→ Data for this task

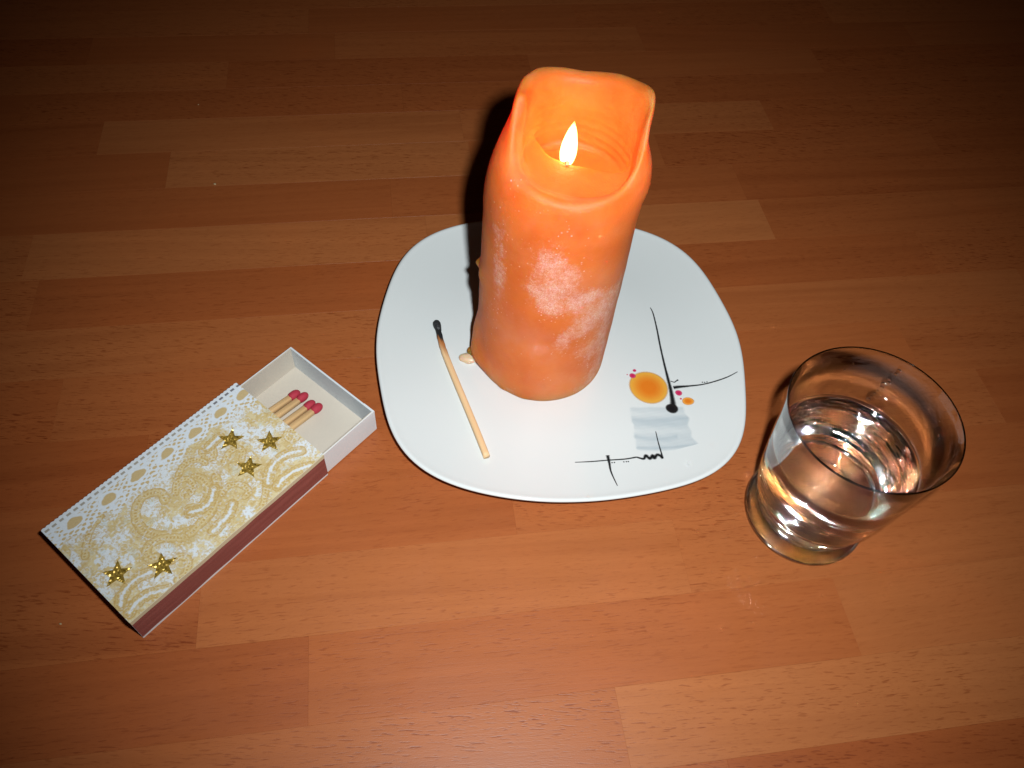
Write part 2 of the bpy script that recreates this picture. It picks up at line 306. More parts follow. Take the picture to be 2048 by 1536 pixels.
# profiles per direction (0 far, 90 left, 180 near, 270 right): (radius factor, height in units of 200 mm)
keys = {
  0: [(1, 0.3), (1, 0.345), (0.985, 0.385), (0.93, 0.415), (0.865, 0.437), (0.83, 0.449), (0.76, 0.455), (0.635, 0.45), (0.605, 0.428), (0.635, 0.4), (0.65, 0.382), (0.67, 0.368), (0.64, 0.361), (0.55, 0.358)],
  35: [(1, 0.3), (0.99, 0.34), (0.95, 0.375), (0.9, 0.405), (0.85, 0.435), (0.82, 0.456), (0.735, 0.461), (0.605, 0.454), (0.57, 0.43), (0.6, 0.4), (0.61, 0.382), (0.62, 0.368), (0.6, 0.361), (0.5, 0.358)],
  52: [(1, 0.3), (0.99, 0.337), (0.94, 0.372), (0.865, 0.405), (0.79, 0.435), (0.765, 0.458), (0.69, 0.464), (0.57, 0.457), (0.545, 0.43), (0.55, 0.405), (0.55, 0.392), (0.53, 0.38), (0.52, 0.366), (0.45, 0.36)],
  63: [(1, 0.3), (0.99, 0.335), (0.93, 0.37), (0.84, 0.405), (0.76, 0.435), (0.735, 0.46), (0.665, 0.466), (0.56, 0.459), (0.535, 0.43), (0.54, 0.4), (0.5, 0.3905), (0.41, 0.3885), (0.43, 0.378), (0.48, 0.363)],
  80: [(1, 0.3), (1, 0.333), (0.95, 0.367), (0.85, 0.402), (0.745, 0.433), (0.7, 0.458), (0.635, 0.465), (0.535, 0.457), (0.54, 0.43), (0.54, 0.4), (0.48, 0.39), (0.28, 0.388), (0.31, 0.377), (0.46, 0.362)],
  95: [(1, 0.3), (1, 0.332), (0.955, 0.367), (0.86, 0.402), (0.745, 0.432), (0.695, 0.457), (0.635, 0.463), (0.545, 0.455), (0.55, 0.428), (0.55, 0.4), (0.48, 0.3895), (0.18, 0.3875), (0.22, 0.376), (0.45, 0.362)],
  110: [(1, 0.3), (1, 0.338), (0.965, 0.371), (0.89, 0.401), (0.8, 0.42), (0.735, 0.433), (0.67, 0.434), (0.615, 0.424), (0.58, 0.411), (0.57, 0.398), (0.48, 0.389), (0.12, 0.387), (0.17, 0.375), (0.45, 0.362)],
  130: [(1, 0.3), (1, 0.347), (0.98, 0.378), (0.935, 0.398), (0.875, 0.408), (0.81, 0.412), (0.74, 0.411), (0.68, 0.405), (0.635, 0.398), (0.59, 0.3935), (0.48, 0.3885), (0.07, 0.3865), (0.13, 0.375), (0.45, 0.362)],
  150: [(1, 0.3), (1, 0.355), (0.985, 0.381), (0.95, 0.395), (0.9, 0.401), (0.84, 0.403), (0.77, 0.4), (0.71, 0.396), (0.66, 0.392), (0.62, 0.39), (0.48, 0.388), (0.08, 0.3865), (0.14, 0.375), (0.45, 0.362)],
  180: [(1, 0.3), (1, 0.357), (0.985, 0.38), (0.955, 0.391), (0.905, 0.396), (0.85, 0.397), (0.79, 0.3955), (0.73, 0.393), (0.68, 0.3905), (0.64, 0.389), (0.48, 0.3875), (0.09, 0.3865), (0.15, 0.375), (0.45, 0.362)],
  205: [(1, 0.3), (1, 0.357), (0.99, 0.38), (0.96, 0.391), (0.92, 0.396), (0.875, 0.397), (0.82, 0.3955), (0.77, 0.393), (0.74, 0.39), (0.71, 0.389), (0.5, 0.3875), (0.1, 0.3865), (0.16, 0.375), (0.45, 0.362)],
  228: [(1, 0.3), (1, 0.355), (0.995, 0.38), (0.97, 0.394), (0.935, 0.4), (0.9, 0.401), (0.865, 0.399), (0.835, 0.395), (0.82, 0.392), (0.79, 0.389), (0.52, 0.3875), (0.14, 0.386), (0.2, 0.375), (0.47, 0.362)],
  243: [(1, 0.3), (1.008, 0.35), (1.02, 0.381), (0.99, 0.402), (0.95, 0.414), (0.915, 0.419), (0.88, 0.417), (0.85, 0.408), (0.83, 0.398), (0.8, 0.39), (0.55, 0.3875), (0.22, 0.386), (0.28, 0.375), (0.5, 0.362)],
  253: [(1, 0.3), (1.01, 0.347), (1.04, 0.378), (1.015, 0.405), (0.95, 0.425), (0.905, 0.438), (0.86, 0.438), (0.825, 0.425), (0.81, 0.405), (0.79, 0.391), (0.7, 0.388), (0.5, 0.386), (0.52, 0.375), (0.56, 0.362)],
  263: [(1, 0.3), (1.01, 0.345), (1.045, 0.377), (1, 0.408), (0.905, 0.434), (0.885, 0.455), (0.85, 0.462), (0.81, 0.448), (0.79, 0.42), (0.785, 0.395), (0.77, 0.388), (0.7, 0.385), (0.7, 0.374), (0.62, 0.362)],
  275: [(1, 0.3), (1.01, 0.345), (1.04, 0.377), (0.96, 0.41), (0.865, 0.438), (0.905, 0.46), (0.87, 0.469), (0.805, 0.459), (0.77, 0.435), (0.76, 0.405), (0.76, 0.392), (0.75, 0.385), (0.72, 0.373), (0.62, 0.361)],
  290: [(1, 0.3), (1, 0.345), (1.01, 0.38), (0.94, 0.412), (0.87, 0.44), (0.94, 0.458), (0.9, 0.471), (0.75, 0.465), (0.705, 0.437), (0.71, 0.41), (0.71, 0.393), (0.71, 0.38), (0.7, 0.368), (0.62, 0.36)],
  320: [(1, 0.3), (1, 0.345), (0.985, 0.382), (0.93, 0.412), (0.885, 0.438), (0.91, 0.454), (0.84, 0.464), (0.685, 0.458), (0.635, 0.432), (0.655, 0.405), (0.67, 0.388), (0.69, 0.374), (0.68, 0.364), (0.6, 0.359)],
  343: [(1, 0.3), (1, 0.345), (0.985, 0.385), (0.93, 0.415), (0.885, 0.437), (0.87, 0.451), (0.78, 0.457), (0.65, 0.451), (0.61, 0.427), (0.635, 0.402), (0.65, 0.384), (0.67, 0.37), (0.66, 0.362), (0.58, 0.358)]}
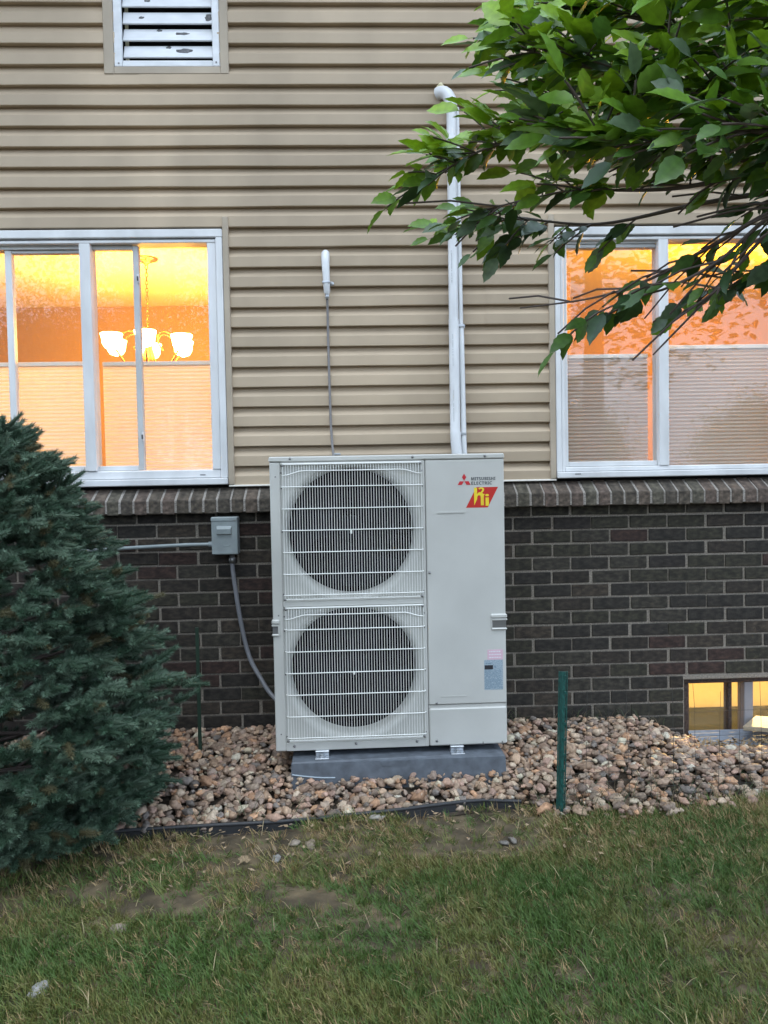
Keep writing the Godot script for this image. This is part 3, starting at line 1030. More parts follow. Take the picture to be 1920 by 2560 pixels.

→ Set exercise
Restate each entry word for word, please, but drop any images it holds.

→ Response to this exercise
Write part 2 of the bpy script that recreates this picture. It picks up at line 306. More parts follow. Take the picture to be 2048 by 1536 pixels.
# profiles per direction (0 far, 90 left, 180 near, 270 right): (radius factor, height in units of 200 mm)
keys = {
  0: [(1, 0.3), (1, 0.345), (0.985, 0.385), (0.93, 0.415), (0.865, 0.437), (0.83, 0.449), (0.76, 0.455), (0.635, 0.45), (0.605, 0.428), (0.635, 0.4), (0.65, 0.382), (0.67, 0.368), (0.64, 0.361), (0.55, 0.358)],
  35: [(1, 0.3), (0.99, 0.34), (0.95, 0.375), (0.9, 0.405), (0.85, 0.435), (0.82, 0.456), (0.735, 0.461), (0.605, 0.454), (0.57, 0.43), (0.6, 0.4), (0.61, 0.382), (0.62, 0.368), (0.6, 0.361), (0.5, 0.358)],
  52: [(1, 0.3), (0.99, 0.337), (0.94, 0.372), (0.865, 0.405), (0.79, 0.435), (0.765, 0.458), (0.69, 0.464), (0.57, 0.457), (0.545, 0.43), (0.55, 0.405), (0.55, 0.392), (0.53, 0.38), (0.52, 0.366), (0.45, 0.36)],
  63: [(1, 0.3), (0.99, 0.335), (0.93, 0.37), (0.84, 0.405), (0.76, 0.435), (0.735, 0.46), (0.665, 0.466), (0.56, 0.459), (0.535, 0.43), (0.54, 0.4), (0.5, 0.3905), (0.41, 0.3885), (0.43, 0.378), (0.48, 0.363)],
  80: [(1, 0.3), (1, 0.333), (0.95, 0.367), (0.85, 0.402), (0.745, 0.433), (0.7, 0.458), (0.635, 0.465), (0.535, 0.457), (0.54, 0.43), (0.54, 0.4), (0.48, 0.39), (0.28, 0.388), (0.31, 0.377), (0.46, 0.362)],
  95: [(1, 0.3), (1, 0.332), (0.955, 0.367), (0.86, 0.402), (0.745, 0.432), (0.695, 0.457), (0.635, 0.463), (0.545, 0.455), (0.55, 0.428), (0.55, 0.4), (0.48, 0.3895), (0.18, 0.3875), (0.22, 0.376), (0.45, 0.362)],
  110: [(1, 0.3), (1, 0.338), (0.965, 0.371), (0.89, 0.401), (0.8, 0.42), (0.735, 0.433), (0.67, 0.434), (0.615, 0.424), (0.58, 0.411), (0.57, 0.398), (0.48, 0.389), (0.12, 0.387), (0.17, 0.375), (0.45, 0.362)],
  130: [(1, 0.3), (1, 0.347), (0.98, 0.378), (0.935, 0.398), (0.875, 0.408), (0.81, 0.412), (0.74, 0.411), (0.68, 0.405), (0.635, 0.398), (0.59, 0.3935), (0.48, 0.3885), (0.07, 0.3865), (0.13, 0.375), (0.45, 0.362)],
  150: [(1, 0.3), (1, 0.355), (0.985, 0.381), (0.95, 0.395), (0.9, 0.401), (0.84, 0.403), (0.77, 0.4), (0.71, 0.396), (0.66, 0.392), (0.62, 0.39), (0.48, 0.388), (0.08, 0.3865), (0.14, 0.375), (0.45, 0.362)],
  180: [(1, 0.3), (1, 0.357), (0.985, 0.38), (0.955, 0.391), (0.905, 0.396), (0.85, 0.397), (0.79, 0.3955), (0.73, 0.393), (0.68, 0.3905), (0.64, 0.389), (0.48, 0.3875), (0.09, 0.3865), (0.15, 0.375), (0.45, 0.362)],
  205: [(1, 0.3), (1, 0.357), (0.99, 0.38), (0.96, 0.391), (0.92, 0.396), (0.875, 0.397), (0.82, 0.3955), (0.77, 0.393), (0.74, 0.39), (0.71, 0.389), (0.5, 0.3875), (0.1, 0.3865), (0.16, 0.375), (0.45, 0.362)],
  228: [(1, 0.3), (1, 0.355), (0.995, 0.38), (0.97, 0.394), (0.935, 0.4), (0.9, 0.401), (0.865, 0.399), (0.835, 0.395), (0.82, 0.392), (0.79, 0.389), (0.52, 0.3875), (0.14, 0.386), (0.2, 0.375), (0.47, 0.362)],
  243: [(1, 0.3), (1.008, 0.35), (1.02, 0.381), (0.99, 0.402), (0.95, 0.414), (0.915, 0.419), (0.88, 0.417), (0.85, 0.408), (0.83, 0.398), (0.8, 0.39), (0.55, 0.3875), (0.22, 0.386), (0.28, 0.375), (0.5, 0.362)],
  253: [(1, 0.3), (1.01, 0.347), (1.04, 0.378), (1.015, 0.405), (0.95, 0.425), (0.905, 0.438), (0.86, 0.438), (0.825, 0.425), (0.81, 0.405), (0.79, 0.391), (0.7, 0.388), (0.5, 0.386), (0.52, 0.375), (0.56, 0.362)],
  263: [(1, 0.3), (1.01, 0.345), (1.045, 0.377), (1, 0.408), (0.905, 0.434), (0.885, 0.455), (0.85, 0.462), (0.81, 0.448), (0.79, 0.42), (0.785, 0.395), (0.77, 0.388), (0.7, 0.385), (0.7, 0.374), (0.62, 0.362)],
  275: [(1, 0.3), (1.01, 0.345), (1.04, 0.377), (0.96, 0.41), (0.865, 0.438), (0.905, 0.46), (0.87, 0.469), (0.805, 0.459), (0.77, 0.435), (0.76, 0.405), (0.76, 0.392), (0.75, 0.385), (0.72, 0.373), (0.62, 0.361)],
  290: [(1, 0.3), (1, 0.345), (1.01, 0.38), (0.94, 0.412), (0.87, 0.44), (0.94, 0.458), (0.9, 0.471), (0.75, 0.465), (0.705, 0.437), (0.71, 0.41), (0.71, 0.393), (0.71, 0.38), (0.7, 0.368), (0.62, 0.36)],
  320: [(1, 0.3), (1, 0.345), (0.985, 0.382), (0.93, 0.412), (0.885, 0.438), (0.91, 0.454), (0.84, 0.464), (0.685, 0.458), (0.635, 0.432), (0.655, 0.405), (0.67, 0.388), (0.69, 0.374), (0.68, 0.364), (0.6, 0.359)],
  343: [(1, 0.3), (1, 0.345), (0.985, 0.385), (0.93, 0.415), (0.885, 0.437), (0.87, 0.451), (0.78, 0.457), (0.65, 0.451), (0.61, 0.427), (0.635, 0.402), (0.65, 0.384), (0.67, 0.37), (0.66, 0.362), (0.58, 0.358)]}
Keep writing the Godot script for this image. This is part 3, starting at line 1030. More parts follow. Take the picture to be 1920 by 2560 pixels.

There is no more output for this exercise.